As a thirty-five-year-old single mother, I have decidedly aged out of the ingénue category.  I am now firmly in the nasty-woman category.  That is right.  And that means when I speak in public about science or about feminism what I receive is misogyny because I am stepping out of the lane of behavior that is appropriate and acceptable for people that look like me and sound like me. 

So that day that I was so discouraged, wondering if I should stay in science, I recovered from that day and I didn’t go away.  In fact, I have become much, much stronger.  I’m now a contributing writer for Seattle’s newspaper The Stranger, where I write about science and climate change and misogyny and, indeed, this problematic weather celebrity. 

I’m a founding board member of 500 Women Scientists, I’m a board member of The Center for Women and Democracy, and just last month I was awarded as one of Seattle’s Most Influential People of 2017, an honor that was also given to the state’s governor, to our attorney general, and to mayoral candidates. 

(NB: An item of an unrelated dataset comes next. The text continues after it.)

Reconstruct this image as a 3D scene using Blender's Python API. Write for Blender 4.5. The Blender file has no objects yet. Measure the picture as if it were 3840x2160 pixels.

In this moment I’m reminded of a quote from one of my favorite feminists, Lindy West, who says that women’s nos in the culture are constantly eroded and degraded.  A woman saying no in public, in front of other women, is a political statement.  And I have learned this year that being a woman scientist itself is a political statement and standing up for myself in public is also a political statement. 

A year ago when I received that racist eviction notice because I put a Black Lives Matter sign in my front window, I didn’t go away then either.  I fought that illegal and racist eviction with the City of Seattle and the Department of Construction and Inspection and the Office of Civil Rights, and I won my fight and I am still in that house.  And my son did not have to move across town and leave his daycare friends, and we did not have to pay that price because I said no in public. 

I am talking to you here right now because I have chosen in the last year to put myself out in front and say no in public in a time when we need it the most.  But saying no in public comes with so many yeses.  Yes to a kind and safe culture inside and out of science.  Yes to equity and diversity and inclusivity.  Yes to opportunities for everyone regardless of their race, gender, ability, or identity.  And yes to women, especially women of color, in power and in leadership.